(538c) Undergraduate Academic Credit through on-Site Industrial Experiences: a Problem or an Opportunity? | AIChE

(538c) Undergraduate Academic Credit through on-Site Industrial Experiences: a Problem or an Opportunity?

Authors 

DiBiasio, D. - Presenter, Worcester Polytechnic Institute
Camesano, T. - Presenter, Worcester Polytechnic Institute


WPI's project-based curriculum requires all students to complete a major research or design project during their senior year. That project requires a faculty advisor in the major discipline and involves a minimum of nine credit hours of work. In chemical engineering the project is separate from our capstone design requirement. Until recently, most of these projects occurred on-campus in faculty research labs or at local companies. In the last few years more students are leaving campus to do the projects at remote industrial sites. Some of the sites are domestic while others are outside the US. Our local senior year projects are probably similar to the ?senior thesis? or other upper-level undergraduate research structures at most universities. However, the off-campus projects are distinctly different and although they must satisfy similar learning outcomes as on-campus projects, they present different educational and other challenges.

In a typical year, a third to one-half of the graduating class takes advantage of these opportunities. Students travel to the site, reside in local housing, and work full time, in teams, for the sponsor on open-ended chemical engineering problems. This is not the traditional internship or co-op model. The educational model is blend of project and problem-based learning.
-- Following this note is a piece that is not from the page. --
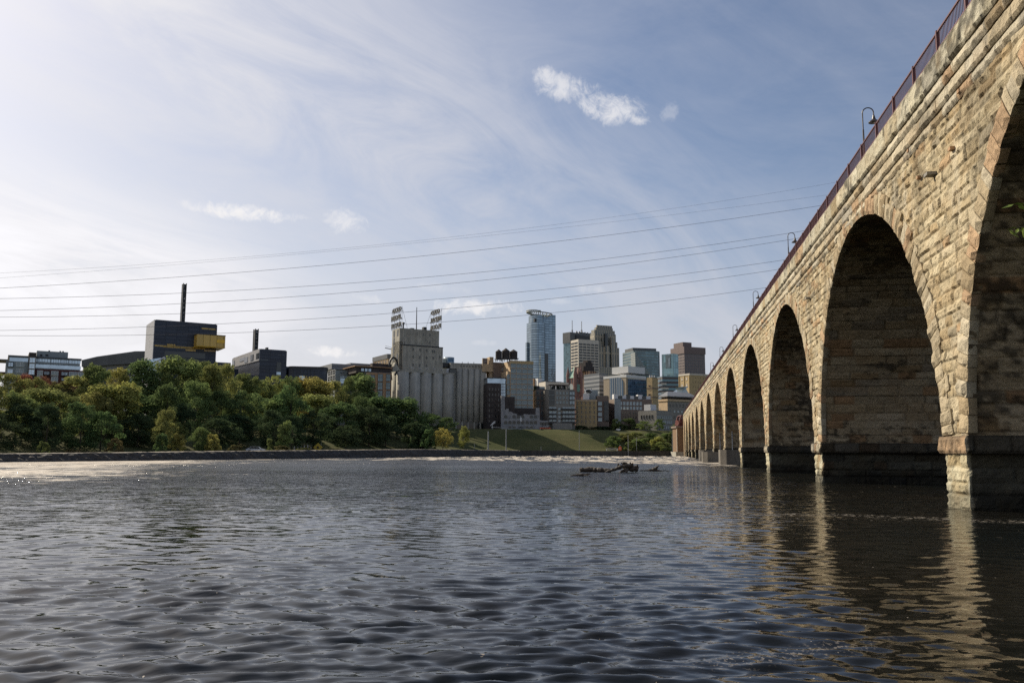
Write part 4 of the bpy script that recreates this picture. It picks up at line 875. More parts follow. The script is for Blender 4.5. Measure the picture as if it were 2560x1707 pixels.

The student team experience is designed and monitored using well-established cooperative learning principles adapted to our academic structure. Instructional design is based on situated learning theory and the principles of guided participation. Students are not paid while on-site but receive chemical engineering academic credit. Several pedagogical and non-academic components are necessary for program success. These include authentic learning environments, authentic student assessments, knowledge integration within the problem context, and commitment to managing non-academic aspects.

Placing undergraduates in real industrial environments while they simultaneously earn academic credit allows for unique learning opportunities, but also presents some unique challenges. Our presentation will include desired learning outcomes and their connection to several ABET criteria, a program description, and examples of recent projects done at sites in California, Cleveland, and Nancy, France. We will concentrate on the educational design that establishes appropriate chemical engineering problems, requires close collaboration between WPI faculty and on-site liaisons, and provides optimal monitoring and evaluation of student progress. We will also discuss challenges such as insuring depth and meeting program goals while advising over distance and time, dealing with student team dynamics issues, and potential conflicts between WPI learning outcomes and industrial sponsor goals. Sometimes these issues revolve around fundamental differences between process engineering projects and research-focused projects. We will explore that tension and how it is shaped by educational goals and student advising.

A meaningful and deep learning experience requires sound pedagogy that is based upon adapting well-known principles of good classroom teaching to a project-based environment. However, a good learning experience also needs an appropriate level of non-academic support and structure. Those elements are present on each university's campus but are not easily accessible to students working away from campus. We combine sound risk management and health and safety practices, with faculty/student training and the experience of running engineering education's largest international program to accomplish an appropriate level of non-academic support.

We will present our multidimensional assessment process. The primary assessment is at the student level since, as a degree requirement, students must receive a grade. Secondary assessment comes from industrial liaisons and program-level evaluations. Results from authentic assessments provide direct evidence for several ABET outcomes. Direct evidence (actual student performance) is preferred over indirect (results of surveys or other self-assessments). And, this type of evidence avoids the problems associated with using course grades as an outcome measure.

We hope that lessons learned from recent experiences will be valuable to other chemical engineering educators looking to implement more non-course centered learning opportunities.